Unterdessen fordern die Klimaaktivisten die Bundesregierung zu einem Gespräch auf. So stehe ein Verhandlungsteam der "Letzten Generation" am Donnerstag kommender Woche für Gespräche mit Bundeskanzler Olaf Scholz (SPD), Bundesfinanzminister Christian Lindner (FDP), Bundeswirtschaftsminister Robert Habeck (Grüne) sowie insbesondere Bundesverkehrsminister Volker Wissing (FDP) bereit, erklärte die Gruppe am Freitag in Berlin.

Die "Letzte Generation" forderte Verhandlungen über ein Tempolimit von 100 Stundenkilometern und die Rückkehr zu einem Neun-Euro-Ticket im Nahverkehr. Damit könnten die Proteste beendet werden. Bis eine Lösung gefunden sei, werde die Letzte Generation weiter protestieren.

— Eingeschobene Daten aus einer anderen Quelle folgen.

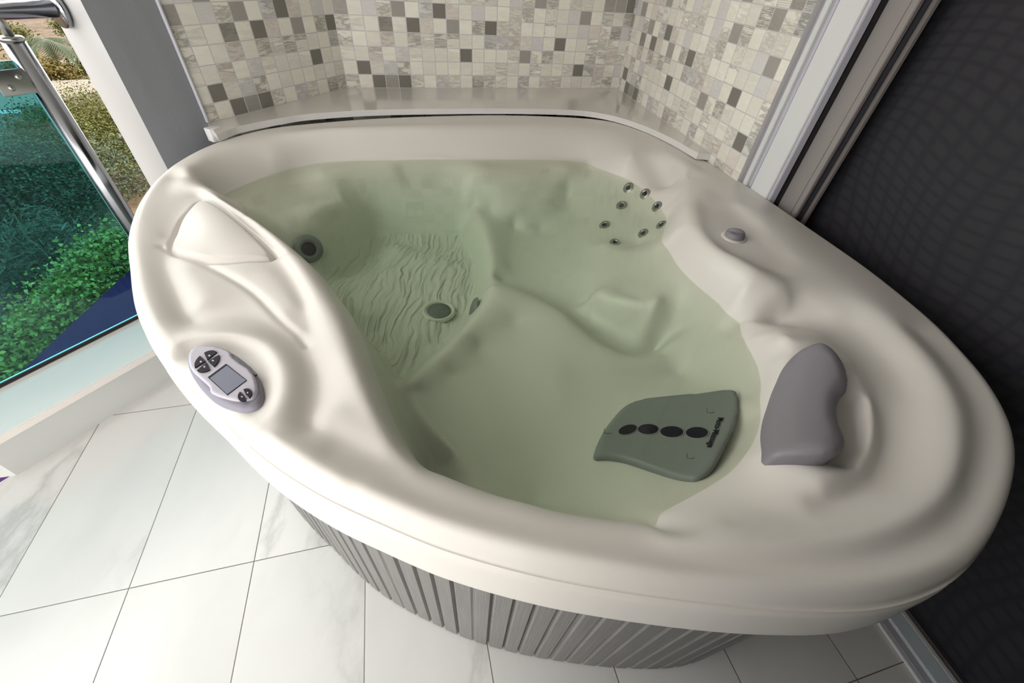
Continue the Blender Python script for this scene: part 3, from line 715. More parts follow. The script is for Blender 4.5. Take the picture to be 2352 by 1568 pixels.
# ------------------------------------------------------------------ control panel
cz=.783
CP=lambda u,v,h=0: np.array([*at(u,v,cz+h)[:2],cz+h])
ell=[(437,805),(452,801),(478,799),(510,803),(546,818),(576,842),(597,870),(606,900),(601,925),(585,941),(560,946),(530,940),(497,925),(467,902),(446,872),(435,842),(433,818)]
ell=[(434,838),(436,818),(450,805),(475,801),(505,803),(537,815),(567,837),(590,862),(603,888),(608,915),(600,935),(580,945),(552,946),(520,936),(488,917),(460,890),(442,862)]
ep=resample(catmull([CP(*q)[:2] for q in ell],6,True),.004,True)
flat=lambda x,y: np.full(np.shape(x),cz)
cpn=drape('control_panel',ep,.010,.008,ctlrim,tub,step=.004,lift=flat,base=-.012); cpn['label']='oval lilac grey control panel with screen and buttons'
face=[(441,838),(444,818),(458,807),(480,804),(505,807),(530,815),(537,822),(541,831),(560,846),(578,858),(590,874),(596,893),(597,912),(588,925),(570,930),(545,930),(512,921),(492,911),(490,904),(486,896),(466,878),(447,858)]
fp=resample(catmull([CP(*q)[:2] for q in face],5,True),.0025,True)
fpl=drape('face_plate',fp,.0145,.003,ctlm,cpn,step=.003,lift=flat,base=-.008)
fz=cz+.0147
def quadpad(name,q,h,material,parent,th=.002):
    bm=bmesh.new(); t_=[bm.verts.new((*at(u,v,fz+h)[:2],fz+h)) for u,v in q]; b_=[bm.verts.new((w_.co.x,w_.co.y,fz+h-th)) for w_ in t_]
    n=len(q); bm.faces.new(t_); bm.faces.new(b_[::-1])
    for i in range(n): bm.faces.new((t_[i],b_[i],b_[(i+1)%n],t_[(i+1)%n]))
    bmesh.ops.recalc_face_normals(bm,faces=bm.faces); return obj(name,bm,material,parent,smooth=False)
scr=quadpad('screen_bezel',[(477,866),(519,835),(567,873),(522,907)],.0006,dark,cpn)
quadpad('screen',[(482,868),(521,839),(565,873),(522,905)],.0009,lcd,scr)
def ell_px(cu,cv,a,b,ang,t0,t1,n=10,s=1.,du=0,dv=0):
    out=[(cu+du,cv+dv)]
    for k in range(n+1):
        t_=t0+(t1-t0)*k/n; x=a*s*math.cos(t_); y=b*s*math.sin(t_); out.append((cu+du+x*math.cos(ang)-y*math.sin(ang),cv+dv+x*math.sin(ang)+y*math.cos(ang)))
    return out
for k in range(4):
    t0=math.pi/2*k+.12; t1=math.pi/2*(k+1)-.12; tm=(t0+t1)/2; an=-.62; a,b=29,18
    du=3.2*math.cos(tm)*math.cos(an)-2.4*math.sin(tm)*math.sin(an); dv=3.2*math.cos(tm)*math.sin(an)+2.4*math.sin(tm)*math.cos(an)
    bt=quadpad('button',ell_px(475,829,a,b,an,t0,t1,8,1,du,dv),.0022,dark,cpn,.003)
    u0=475+17*math.cos(tm)*math.cos(an)-10*math.sin(tm)*math.sin(an); v0=829+17*math.cos(tm)*math.sin(an)+10*math.sin(tm)*math.cos(an)
    quadpad('button_symbol',[(u0-3,v0),(u0,v0-2.5),(u0+3,v0),(u0,v0+2.5)],.0026,ctlm,bt,.0003)
for k in range(2):
    t0=math.pi*k+.12; t1=math.pi*(k+1)-.12; an=-.62+math.pi/2; tm=(t0+t1)/2
    du=-2.6*math.sin(tm)*math.sin(an); dv=2.6*math.sin(tm)*math.cos(an)
    bt=quadpad('button',ell_px(562,906,12,15,an,t0,t1,10,1,du,dv),.0022,dark,cpn,.003)
    u0=562-8*math.sin(tm)*math.sin(an); v0=906+8*math.sin(tm)*math.cos(an)
    quadpad('button_symbol',[(u0-2.5,v0),(u0,v0-2.2),(u0+2.5,v0),(u0,v0+2.2)],.0026,ctlm,bt,.0003)
a_=CP(500,900,.015);b_2=CP(520,918,.015)
text('panel_mark','hot',(a_+b_2)/2+np.array([0,0,.0004]),b_2-a_,np.cross((0,0,1),b_2-a_),.011,ctlrim,cpn,False) if False else None
# grip handle moulded into the far side of the panel rim
quadpad('side_grip',[(547,823),(553,827),(575,842),(590,858),(586,861),(570,851),(551,836)],-.003,dgrey,cpn,.004)
# ------------------------------------------------------------------ room shell
def struct(name,me,m,parent=None,smooth=False):
    o=obj(name,me,m,parent,smooth); 
    if not parent: o['kind']='structure'
    return o
def nz2(v): v=np.array(v,float); return v/np.linalg.norm(v)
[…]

Gleichzeitig forderte die "Letzte Generation" eine Richtigstellung, dass ein Klimaprotest in Berlin keinen Einfluss auf die Versorgung eines Unfallopfers gehabt habe, das inzwischen starb. Die Letzte Generation bezog sich auf Äußerungen mehrerer Politiker der Ampelkoalition, die einen entsprechenden Zusammenhang hergestellt hatten. Sie führten demnach den "S.Z."-Artikel als Legitimation an.